Dataset:
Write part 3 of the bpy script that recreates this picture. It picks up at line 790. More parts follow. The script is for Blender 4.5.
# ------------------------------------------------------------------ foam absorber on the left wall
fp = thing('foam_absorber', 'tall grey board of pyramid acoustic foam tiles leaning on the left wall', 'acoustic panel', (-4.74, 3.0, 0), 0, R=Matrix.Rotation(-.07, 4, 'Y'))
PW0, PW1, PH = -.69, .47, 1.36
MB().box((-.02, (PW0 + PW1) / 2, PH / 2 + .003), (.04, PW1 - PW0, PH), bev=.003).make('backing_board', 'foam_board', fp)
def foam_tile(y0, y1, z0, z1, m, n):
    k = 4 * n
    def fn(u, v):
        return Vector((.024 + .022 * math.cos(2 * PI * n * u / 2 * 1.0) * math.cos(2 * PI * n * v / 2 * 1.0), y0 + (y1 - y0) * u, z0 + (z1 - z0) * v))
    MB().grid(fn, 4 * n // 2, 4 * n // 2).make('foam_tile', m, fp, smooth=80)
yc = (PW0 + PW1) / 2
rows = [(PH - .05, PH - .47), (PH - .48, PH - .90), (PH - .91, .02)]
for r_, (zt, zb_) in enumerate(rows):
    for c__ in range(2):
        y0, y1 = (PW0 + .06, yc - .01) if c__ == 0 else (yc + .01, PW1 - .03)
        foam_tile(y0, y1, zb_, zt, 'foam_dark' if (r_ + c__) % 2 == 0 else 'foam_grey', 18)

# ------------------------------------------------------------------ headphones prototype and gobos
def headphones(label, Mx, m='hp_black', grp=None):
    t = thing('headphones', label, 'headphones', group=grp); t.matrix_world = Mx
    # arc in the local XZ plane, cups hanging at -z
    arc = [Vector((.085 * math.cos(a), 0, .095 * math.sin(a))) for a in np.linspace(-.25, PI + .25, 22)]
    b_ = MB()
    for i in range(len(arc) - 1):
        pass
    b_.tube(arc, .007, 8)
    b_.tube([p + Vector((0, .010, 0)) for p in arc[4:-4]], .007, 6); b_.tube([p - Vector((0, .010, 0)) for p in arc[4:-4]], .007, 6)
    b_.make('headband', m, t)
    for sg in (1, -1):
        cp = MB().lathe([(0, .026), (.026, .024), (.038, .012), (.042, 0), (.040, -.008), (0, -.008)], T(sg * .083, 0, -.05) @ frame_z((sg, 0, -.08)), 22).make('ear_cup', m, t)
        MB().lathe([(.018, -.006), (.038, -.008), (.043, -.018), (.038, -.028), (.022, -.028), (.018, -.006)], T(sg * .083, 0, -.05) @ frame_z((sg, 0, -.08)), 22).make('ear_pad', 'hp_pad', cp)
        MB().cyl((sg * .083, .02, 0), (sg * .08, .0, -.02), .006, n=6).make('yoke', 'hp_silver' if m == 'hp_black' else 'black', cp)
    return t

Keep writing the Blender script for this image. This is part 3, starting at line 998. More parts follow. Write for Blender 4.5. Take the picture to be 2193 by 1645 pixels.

Aim: Repeat every record, keeping each word and mark exactly as it is.

Written solution:
Write part 3 of the bpy script that recreates this picture. It picks up at line 790. More parts follow. The script is for Blender 4.5.
# ------------------------------------------------------------------ foam absorber on the left wall
fp = thing('foam_absorber', 'tall grey board of pyramid acoustic foam tiles leaning on the left wall', 'acoustic panel', (-4.74, 3.0, 0), 0, R=Matrix.Rotation(-.07, 4, 'Y'))
PW0, PW1, PH = -.69, .47, 1.36
MB().box((-.02, (PW0 + PW1) / 2, PH / 2 + .003), (.04, PW1 - PW0, PH), bev=.003).make('backing_board', 'foam_board', fp)
def foam_tile(y0, y1, z0, z1, m, n):
    k = 4 * n
    def fn(u, v):
        return Vector((.024 + .022 * math.cos(2 * PI * n * u / 2 * 1.0) * math.cos(2 * PI * n * v / 2 * 1.0), y0 + (y1 - y0) * u, z0 + (z1 - z0) * v))
    MB().grid(fn, 4 * n // 2, 4 * n // 2).make('foam_tile', m, fp, smooth=80)
yc = (PW0 + PW1) / 2
rows = [(PH - .05, PH - .47), (PH - .48, PH - .90), (PH - .91, .02)]
for r_, (zt, zb_) in enumerate(rows):
    for c__ in range(2):
        y0, y1 = (PW0 + .06, yc - .01) if c__ == 0 else (yc + .01, PW1 - .03)
        foam_tile(y0, y1, zb_, zt, 'foam_dark' if (r_ + c__) % 2 == 0 else 'foam_grey', 18)

# ------------------------------------------------------------------ headphones prototype and gobos
def headphones(label, Mx, m='hp_black', grp=None):
    t = thing('headphones', label, 'headphones', group=grp); t.matrix_world = Mx
    # arc in the local XZ plane, cups hanging at -z
    arc = [Vector((.085 * math.cos(a), 0, .095 * math.sin(a))) for a in np.linspace(-.25, PI + .25, 22)]
    b_ = MB()
    for i in range(len(arc) - 1):
        pass
    b_.tube(arc, .007, 8)
    b_.tube([p + Vector((0, .010, 0)) for p in arc[4:-4]], .007, 6); b_.tube([p - Vector((0, .010, 0)) for p in arc[4:-4]], .007, 6)
    b_.make('headband', m, t)
    for sg in (1, -1):
        cp = MB().lathe([(0, .026), (.026, .024), (.038, .012), (.042, 0), (.040, -.008), (0, -.008)], T(sg * .083, 0, -.05) @ frame_z((sg, 0, -.08)), 22).make('ear_cup', m, t)
        MB().lathe([(.018, -.006), (.038, -.008), (.043, -.018), (.038, -.028), (.022, -.028), (.018, -.006)], T(sg * .083, 0, -.05) @ frame_z((sg, 0, -.08)), 22).make('ear_pad', 'hp_pad', cp)
        MB().cyl((sg * .083, .02, 0), (sg * .08, .0, -.02), .006, n=6).make('yoke', 'hp_silver' if m == 'hp_black' else 'black', cp)
    return t

Keep writing the Blender script for this image. This is part 3, starting at line 998. More parts follow. Write for Blender 4.5. Take the picture to be 2193 by 1645 pixels.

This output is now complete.